最近、また、自由について考えることがあった。自由とは、不自由でないことで思考停止になっていた。どちらかと言えば、内的側面にばかり思考が行っていた気がする。
この前、中野信子とジェーンスーの2人の共著を読んだ時、「奢られたくないは支配されたくないのだよ」という文言を見て、自由と支配の関係を考えるにいたった。外的側面から言えば、「自由≒不自由でない状態≒支配されていない状態」という見方がようやく思考対象として形作られた。
「おごられる」ことは相手の支配を受け入れること
スー 美人から離れて、「おごられ」問題に話をちょっと戻すね。「女はおごってもらって当然」という女性もいれば、「女はおごってもらえるからラッキーだよな」と見る男性もいる。でも、おごられるって、場合によっては自己決定権を手放すことですからね。
中野 ・・・・・・。でも、私自身はおごられることはそう好きなほうじゃない。ちょっと気が重い。
それってなぜだろうとじっくり考えてみたんだけど、結局はさっきスーさんが言ってた「自己決定権を手放すことにつながりかねないから」なんだよね。おごられることと受け入れるのは相手の支配を受けてもよいというサインになることがある。
この話になんだか共感してしまった。おごられることを受け入れることは、なんだか対等な関係ではなくなる気がして、家族以外では、おごってもらった回数よりも、おごってもらうことを断った回数の方が多い気もしない。目上の人間を対等な関係として目下の人間が扱うのは、傍から見ればおかしいのかもしれないが、ものすごく対等な関係へのこだわりがある。それは、恐らく、支配への危機感があったのだと考えられる。
自由を感じるときはないかもしれないが、自由を考えてしまうのは、支配を感じ取っているのだと思う。支配を感じるにあたって良い指標は、「尊重はどこにいった」である。こうやって問い始めると思考をある程度制御する必要があります。尊重されてると思っていいのかという行為認定を吹っ飛ばして「いつ尊重されたかと」とか、「自分は尊重しているはずなのに、相手はあまり尊重していない」とか考えはじめると心がすさむので気をつけた方がいい。(こういう相手の行為と自分の行為を反芻的に振り返ったり、将来予測をすることを過激適応といいます。)
freedomを「~からの自由」と訳すならば、そもそも「何からの自由か」を問う必要があった。私としては、それは外的側面から言えば支配からの自由ではないかと思う。「自由≒不自由でない状態≒支配されていない状態」というので、出てくるのは、マックス・ウェバーの伝統的支配、合法的支配、カリスマ的支配である。ところで、支配を真っ向から否定しようとすると、良い支配の形態もあるだろう反論したくなる。その反論時に、どのような支配であれば正当化されるか、そもそもどのような支配があるのか、という問いに発展し、マックス・ウェバーの支配の形態までいきつくことができる。
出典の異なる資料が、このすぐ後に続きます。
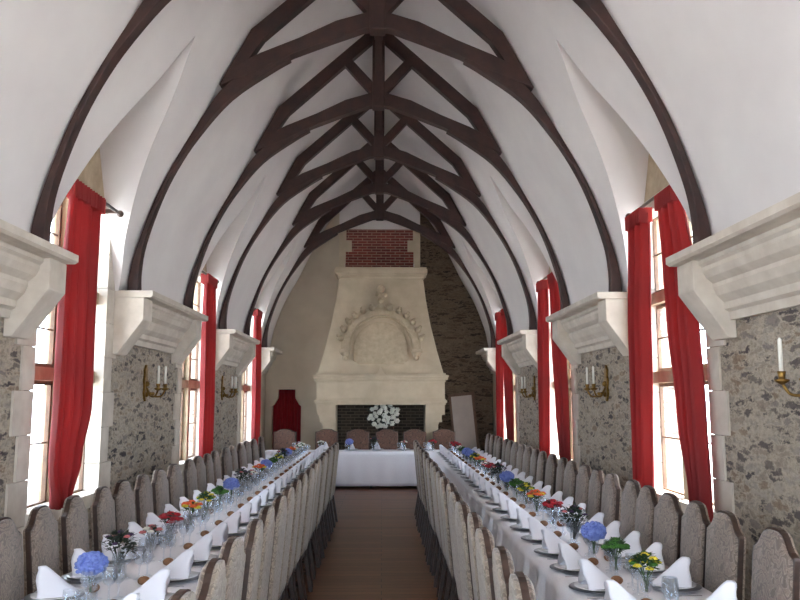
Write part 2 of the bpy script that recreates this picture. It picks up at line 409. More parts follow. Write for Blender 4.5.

フランス革命による、近代への移行、近現代の理念、民主主義、資本主義、自由、平等を理解するにあたり、支配は欠かせないキーワードと推定される。(本当に今更だが)
自由とは何かを考えるに至ったのは、もしかしたら、支配への危機感が働いていたからかもしれない。となれば、支配に敏感であることは、現代人に欠かせない素質な気すらしてくる。言論の自由、表現の自由、報道の自由等々、最低限憲法に定められた自由がなぜ重要なのかは、言論の自由を支配によって制限することは許さない、と解せばわかる気もしてくる。「なぜ支配によって言論の自由が制限されなければならないのか」と問い直してみると違和感がよくわかるのではなかろうか。
ここまで来ると、支配、政治、自由権、自由までつながげられ、社会の成り立ちを理解するためのキーワードたちが大分導けてきた。
さて、安心を実現するために秩序を維持する必要があり、秩序を維持するために支配という手段があるわけだ。安心のために秩序を維持には支配という手段があるわけだが、人には自由がある。支配があっても自由である状態とはどのようなものか、どのような支配が我々の自由を制限するのか考え、どのような支配なら納得し受け入れるのか、実のところ我々はどのような支配を受け入れたことになっているのか、既存、新規にしろなぜその支配を受け入れなくてはならないのか、を問いただす必要がある。
支配に何があると危険なのかも考えなくてはならない。そこまで考えると、支配者と
軍が分かれていることの重要性がわかってくるし、軍の反乱がどれだけ危険なのかもわかる。
近くしずらくなってはいるが、支配を知覚できなければ自由を侵食されかねない。日常会話で支配という言葉は、あまり使わない。しかし、自由なはずである我々現代人が自由であるためには、少なくとも支配という言葉を忘れず、知覚センサーを常に研ぎ澄ましておく必要がありそうだ。
以上です。最後まで読んでいただきありがとうございました。